Jason Little also wrote about a BoF session on MBTI, tempermants, and how those may map to the Schneider Culture Model.

Jason had this to say about the session:

Here’s what clicked, which is my theory. If you as a change artist understand the culture of the organization and the teams (organizations will have sub-cultures on different teams, departments, social circles etc) and the MBTI preferences of the change sponsor and people in the organization, you may be able to come up with an Agile Adoption or Transformation plan that has a higher chance for success.

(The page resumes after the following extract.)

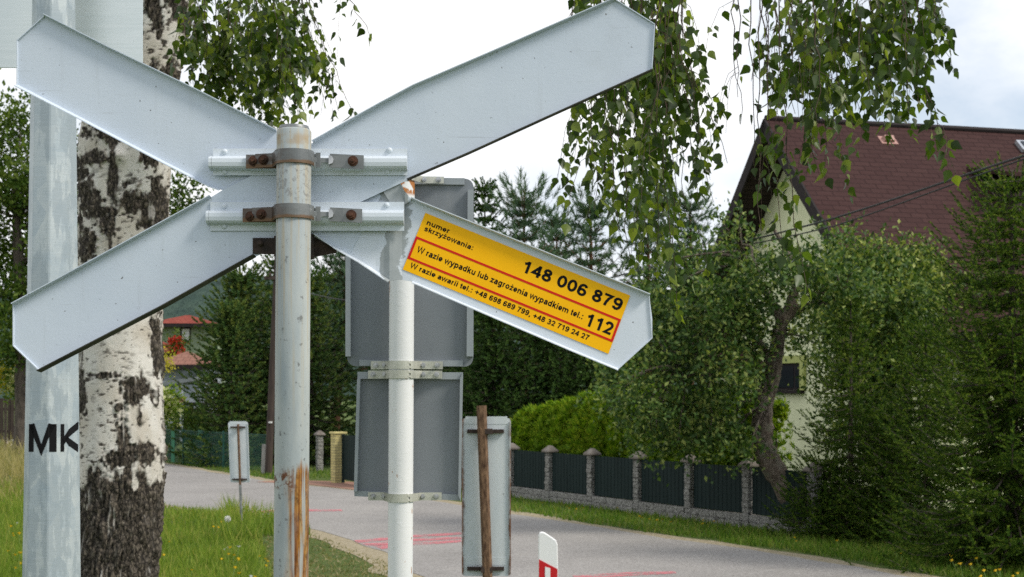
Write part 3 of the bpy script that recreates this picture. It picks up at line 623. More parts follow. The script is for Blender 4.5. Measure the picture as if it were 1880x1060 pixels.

Michael Mahlberg had this to say about the BoF sessions:

Not only were the main tracks of the conference deep and helpful, but even the BOFs at AYE were like mini tutorials in itself - ranging from learning techniques I can apply to everyday life (Cognititve Task Analysis, CTA via @cjunekim) over dipping my toes into improv acting which I will surely pursue in the future to be a more in-the-moment facilitator (via @toddcharron) to a writing class which I never took the time to attend to before (via Leo Hepis).

As someone who had previously attended the conference, he had this to say about the sessions:

It is fascinating how even the sessions I took already years ago enable different learnings if they are performed in a different group. True to the motto of the conference to be different from other conferences the sessions really are sculpted by the attendees conferring - as they should be at a conference in my opinion - with the host creating the learning environment and facilitating the experience - open to any new learnings that might arise.

Yves Hanoulle added:

This was the first conference in years where I went to all session blocks.

Tobias Fors provided his key take away from the conference:

One thing I always take home from AYE is the feeling of being welcome. I also always take new friendships back home with me!

Jason added:

My biggest take away was learning how to help a person fix problems instead of trying to fix the person.

Michael also had a take away specifically about the people:

This was my fourth AYE and I certainly must have reached my Dunbar number with friends from AYE alone, but Each year I just get to know more and more interesting people at AYE that I would like to stay in touch with - and more often than not I do.

The AYE conference had something for everyone this year. The scheduled sessions, the Birds of a Feather impromptu sessions, and the conversations that happened in between all provided many ways for all the participants to come away feeling more enriched than when they arrived.